## [DATA BLOCK]
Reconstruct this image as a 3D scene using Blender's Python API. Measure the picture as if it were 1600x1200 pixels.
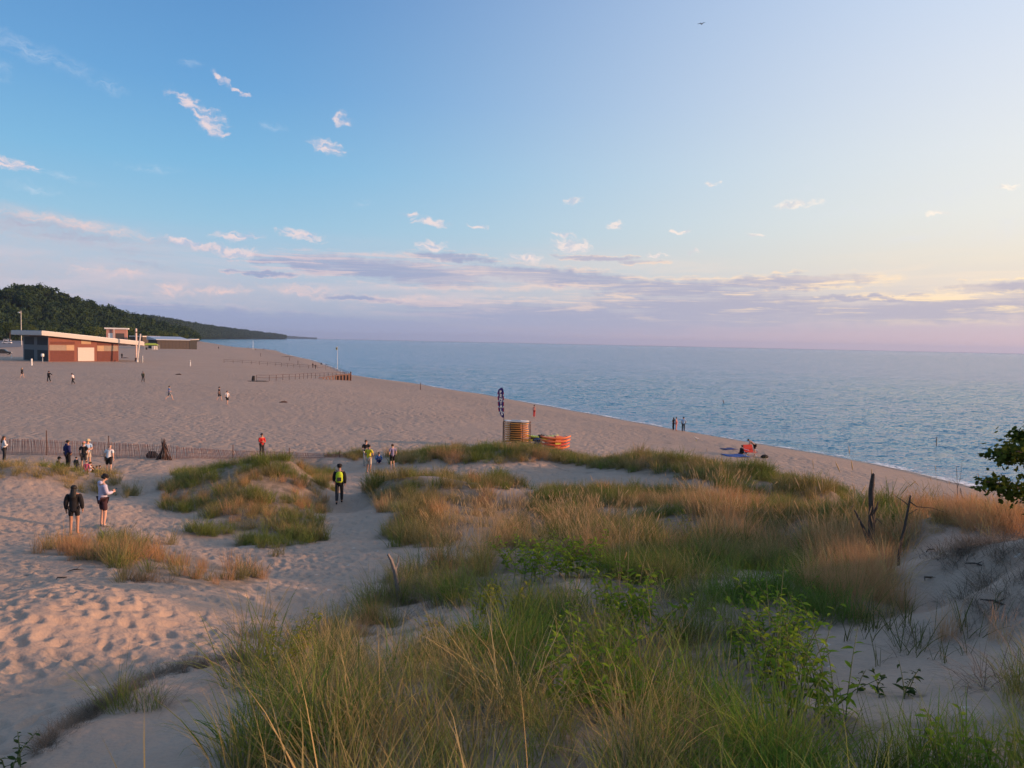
import bpy, bmesh, math, random
import numpy as np
from mathutils import Vector, Matrix, Euler

for _o in list(bpy.data.objects):
    bpy.data.objects.remove(_o)
SC = bpy.context.scene
COL = SC.collection
random.seed(7)
RNG = np.random.default_rng(11)
R = math.radians

# ---------------------------------------------------------------- camera
F_PX = 1186.0                       # focal length in pixels of a 1600 px wide frame
CAM = np.array([0.0, 0.0, 10.4])    # water level is z = 0
PITCH = -math.atan(65.0 / F_PX)
ROLL = math.atan(0.0212)
_f = np.array([0, math.cos(PITCH), math.sin(PITCH)])
_u0 = np.array([0, -math.sin(PITCH), math.cos(PITCH)])
_r0 = np.array([1.0, 0, 0])
_r = _r0 * math.cos(ROLL) + _u0 * math.sin(ROLL)
_u = -_r0 * math.sin(ROLL) + _u0 * math.cos(ROLL)
cd = bpy.data.cameras.new('camera')
cd.sensor_width = 36.0
cd.lens = 36.0 * F_PX / 1600.0
cd.clip_start = 0.1
cd.clip_end = 60000
cd.dof.use_dof = True
cd.dof.focus_distance = 30.0
cd.dof.aperture_fstop = 8.0
cam = bpy.data.objects.new('camera', cd)
COL.objects.link(cam)
cam.matrix_world = Matrix(((_r[0], _u[0], -_f[0], CAM[0]), (_r[1], _u[1], -_f[1], CAM[1]),
                           (_r[2], _u[2], -_f[2], CAM[2]), (0, 0, 0, 1)))
SC.camera = cam

# ---------------------------------------------------------------- light
SKY_AZ = 80.0                       # bearing the sunset colours centre on
SUN_AZ, SUN_EL = 91.0, 10.0          # degrees to the right of the view, above the horizon
SUN_STRENGTH = 4.0
SUN_COLOR = (1.0, 0.54, 0.31)
vs = SC.view_settings
vs.view_transform = 'Standard'
vs.look = 'None'
vs.exposure = 0.52
vs.gamma = 1.0
vs.use_curve_mapping = False
SC.render.engine = 'CYCLES'
SC.cycles.max_bounces = 4
SC.cycles.diffuse_bounces = 2
SC.cycles.use_adaptive_sampling = True
SC.cycles.adaptive_threshold = 0.02
SC.cycles.transparent_max_bounces = 8
SC.cycles.caustics_reflective = False
SC.cycles.caustics_refractive = False
sl = bpy.data.lights.new('sun', 'SUN')
sl.energy = SUN_STRENGTH
sl.angle = R(0.6)
sl.color = SUN_COLOR
sun = bpy.data.objects.new('sun', sl)
COL.objects.link(sun)
_sd = Vector((math.sin(R(SUN_AZ)) * math.cos(R(SUN_EL)), math.cos(R(SUN_AZ)) * math.cos(R(SUN_EL)), math.sin(R(SUN_EL))))
sun.rotation_euler = (-_sd).to_track_quat('-Z', 'Y').to_euler()
sun.location = (60, 20, 40)

# ---------------------------------------------------------------- node helpers
def lin(r, g=None, b=None):
    if g is None:
        r, g, b = r
    return tuple((c / 255 / 12.92) if c / 255 <= 0.04045 else ((c / 255 + 0.055) / 1.055) ** 2.4 for c in (r, g, b))

class NT:
    def __init__(self, tree):
        self.t = tree
    def n(self, typ, ins=None, **props):
        nd = self.t.nodes.new(typ)
        for k, v in props.items():
            setattr(nd, k, v)
        if ins:
            for k, v in ins.items():
                self.set(nd.inputs[k], v)
        return nd
    def set(self, sock, v):
        if hasattr(v, 'bl_idname') or hasattr(v, 'is_output'):
            self.t.links.new(v, sock)
        else:
            if isinstance(v, tuple) and sock.type == 'RGBA' and len(v) == 3:
                v = v + (1.0,)
            sock.default_value = v
    def m(self, op, a, b=None, c=None, clamp=False):
        nd = self.n('ShaderNodeMath', operation=op, use_clamp=clamp)
        self.set(nd.inputs[0], a)
        if b is not None: self.set(nd.inputs[1], b)
        if c is not None: self.set(nd.inputs[2], c)
        return nd.outputs[0]
    def vm(self, op, a, b=None, scale=None):
        nd = self.n('ShaderNodeVectorMath', operation=op)
        self.set(nd.inputs[0], a)
        if b is not None: self.set(nd.inputs[1], b)
        if scale is not None: self.set(nd.inputs['Scale'], scale)
        return nd.outputs['Value'] if op in ('LENGTH', 'DOT_PRODUCT', 'DISTANCE') else nd.outputs[0]
    def mr(self, v, a, b, c=0.0, d=1.0, smooth=True):
        nd = self.n('ShaderNodeMapRange', interpolation_type='SMOOTHSTEP' if smooth else 'LINEAR')
        self.set(nd.inputs['Value'], v)
        for k, q in zip(('From Min', 'From Max', 'To Min', 'To Max'), (a, b, c, d)):
            self.set(nd.inputs[k], q)
        return nd.outputs[0]
    def mix(self, f, a, b, blend='MIX'):
        nd = self.n('ShaderNodeMix', data_type='RGBA', blend_type=blend)
        self.set(nd.inputs[0], f); self.set(nd.inputs[6], a); self.set(nd.inputs[7], b)
        return nd.outputs[2]
    def ramp(self, f, stops, interp='LINEAR'):
        nd = self.n('ShaderNodeValToRGB')
        nd.color_ramp.interpolation = interp
        el = nd.color_ramp.elements
        while len(el) < len(stops): el.new(0.5)
        for e, (p, c) in zip(el, stops):
            e.position = p
            e.color = tuple(c) + (1.0,) if len(c) == 3 else c
        self.set(nd.inputs[0], f)
        return nd.outputs[0]
    def noise(self, vec, scale, detail=3, rough=0.5, dist=0.0, dim='3D'):
        nd = self.n('ShaderNodeTexNoise', noise_dimensions=dim)
        if vec is not None: self.set(nd.inputs['Vector'], vec)
        nd.inputs['Scale'].default_value = scale
        nd.inputs['Detail'].default_value = detail
        nd.inputs['Roughness'].default_value = rough
        nd.inputs['Distortion'].default_value = dist
        return nd.outputs['Fac']
    def comb(self, x, y, z=0.0):
        nd = self.n('ShaderNodeCombineXYZ')
        self.set(nd.inputs[0], x); self.set(nd.inputs[1], y); self.set(nd.inputs[2], z)
        return nd.outputs[0]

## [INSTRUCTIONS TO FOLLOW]
Reproduce each line exactly, please, except for any pictures.

## [OUTPUT OF THE TASK]
Reconstruct this image as a 3D scene using Blender's Python API. Measure the picture as if it were 1600x1200 pixels.
import bpy, bmesh, math, random
import numpy as np
from mathutils import Vector, Matrix, Euler

for _o in list(bpy.data.objects):
    bpy.data.objects.remove(_o)
SC = bpy.context.scene
COL = SC.collection
random.seed(7)
RNG = np.random.default_rng(11)
R = math.radians

# ---------------------------------------------------------------- camera
F_PX = 1186.0                       # focal length in pixels of a 1600 px wide frame
CAM = np.array([0.0, 0.0, 10.4])    # water level is z = 0
PITCH = -math.atan(65.0 / F_PX)
ROLL = math.atan(0.0212)
_f = np.array([0, math.cos(PITCH), math.sin(PITCH)])
_u0 = np.array([0, -math.sin(PITCH), math.cos(PITCH)])
_r0 = np.array([1.0, 0, 0])
_r = _r0 * math.cos(ROLL) + _u0 * math.sin(ROLL)
_u = -_r0 * math.sin(ROLL) + _u0 * math.cos(ROLL)
cd = bpy.data.cameras.new('camera')
cd.sensor_width = 36.0
cd.lens = 36.0 * F_PX / 1600.0
cd.clip_start = 0.1
cd.clip_end = 60000
cd.dof.use_dof = True
cd.dof.focus_distance = 30.0
cd.dof.aperture_fstop = 8.0
cam = bpy.data.objects.new('camera', cd)
COL.objects.link(cam)
cam.matrix_world = Matrix(((_r[0], _u[0], -_f[0], CAM[0]), (_r[1], _u[1], -_f[1], CAM[1]),
                           (_r[2], _u[2], -_f[2], CAM[2]), (0, 0, 0, 1)))
SC.camera = cam

# ---------------------------------------------------------------- light
SKY_AZ = 80.0                       # bearing the sunset colours centre on
SUN_AZ, SUN_EL = 91.0, 10.0          # degrees to the right of the view, above the horizon
SUN_STRENGTH = 4.0
SUN_COLOR = (1.0, 0.54, 0.31)
vs = SC.view_settings
vs.view_transform = 'Standard'
vs.look = 'None'
vs.exposure = 0.52
vs.gamma = 1.0
vs.use_curve_mapping = False
SC.render.engine = 'CYCLES'
SC.cycles.max_bounces = 4
SC.cycles.diffuse_bounces = 2
SC.cycles.use_adaptive_sampling = True
SC.cycles.adaptive_threshold = 0.02
SC.cycles.transparent_max_bounces = 8
SC.cycles.caustics_reflective = False
SC.cycles.caustics_refractive = False
sl = bpy.data.lights.new('sun', 'SUN')
sl.energy = SUN_STRENGTH
sl.angle = R(0.6)
sl.color = SUN_COLOR
sun = bpy.data.objects.new('sun', sl)
COL.objects.link(sun)
_sd = Vector((math.sin(R(SUN_AZ)) * math.cos(R(SUN_EL)), math.cos(R(SUN_AZ)) * math.cos(R(SUN_EL)), math.sin(R(SUN_EL))))
sun.rotation_euler = (-_sd).to_track_quat('-Z', 'Y').to_euler()
sun.location = (60, 20, 40)

# ---------------------------------------------------------------- node helpers
def lin(r, g=None, b=None):
    if g is None:
        r, g, b = r
    return tuple((c / 255 / 12.92) if c / 255 <= 0.04045 else ((c / 255 + 0.055) / 1.055) ** 2.4 for c in (r, g, b))

class NT:
    def __init__(self, tree):
        self.t = tree
    def n(self, typ, ins=None, **props):
        nd = self.t.nodes.new(typ)
        for k, v in props.items():
            setattr(nd, k, v)
        if ins:
            for k, v in ins.items():
                self.set(nd.inputs[k], v)
        return nd
    def set(self, sock, v):
        if hasattr(v, 'bl_idname') or hasattr(v, 'is_output'):
            self.t.links.new(v, sock)
        else:
            if isinstance(v, tuple) and sock.type == 'RGBA' and len(v) == 3:
                v = v + (1.0,)
            sock.default_value = v
    def m(self, op, a, b=None, c=None, clamp=False):
        nd = self.n('ShaderNodeMath', operation=op, use_clamp=clamp)
        self.set(nd.inputs[0], a)
        if b is not None: self.set(nd.inputs[1], b)
        if c is not None: self.set(nd.inputs[2], c)
        return nd.outputs[0]
    def vm(self, op, a, b=None, scale=None):
        nd = self.n('ShaderNodeVectorMath', operation=op)
        self.set(nd.inputs[0], a)
        if b is not None: self.set(nd.inputs[1], b)
        if scale is not None: self.set(nd.inputs['Scale'], scale)
        return nd.outputs['Value'] if op in ('LENGTH', 'DOT_PRODUCT', 'DISTANCE') else nd.outputs[0]
    def mr(self, v, a, b, c=0.0, d=1.0, smooth=True):
        nd = self.n('ShaderNodeMapRange', interpolation_type='SMOOTHSTEP' if smooth else 'LINEAR')
        self.set(nd.inputs['Value'], v)
        for k, q in zip(('From Min', 'From Max', 'To Min', 'To Max'), (a, b, c, d)):
            self.set(nd.inputs[k], q)
        return nd.outputs[0]
    def mix(self, f, a, b, blend='MIX'):
        nd = self.n('ShaderNodeMix', data_type='RGBA', blend_type=blend)
        self.set(nd.inputs[0], f); self.set(nd.inputs[6], a); self.set(nd.inputs[7], b)
        return nd.outputs[2]
    def ramp(self, f, stops, interp='LINEAR'):
        nd = self.n('ShaderNodeValToRGB')
        nd.color_ramp.interpolation = interp
        el = nd.color_ramp.elements
        while len(el) < len(stops): el.new(0.5)
        for e, (p, c) in zip(el, stops):
            e.position = p
            e.color = tuple(c) + (1.0,) if len(c) == 3 else c
        self.set(nd.inputs[0], f)
        return nd.outputs[0]
    def noise(self, vec, scale, detail=3, rough=0.5, dist=0.0, dim='3D'):
        nd = self.n('ShaderNodeTexNoise', noise_dimensions=dim)
        if vec is not None: self.set(nd.inputs['Vector'], vec)
        nd.inputs['Scale'].default_value = scale
        nd.inputs['Detail'].default_value = detail
        nd.inputs['Roughness'].default_value = rough
        nd.inputs['Distortion'].default_value = dist
        return nd.outputs['Fac']
    def comb(self, x, y, z=0.0):
        nd = self.n('ShaderNodeCombineXYZ')
        self.set(nd.inputs[0], x); self.set(nd.inputs[1], y); self.set(nd.inputs[2], z)
        return nd.outputs[0]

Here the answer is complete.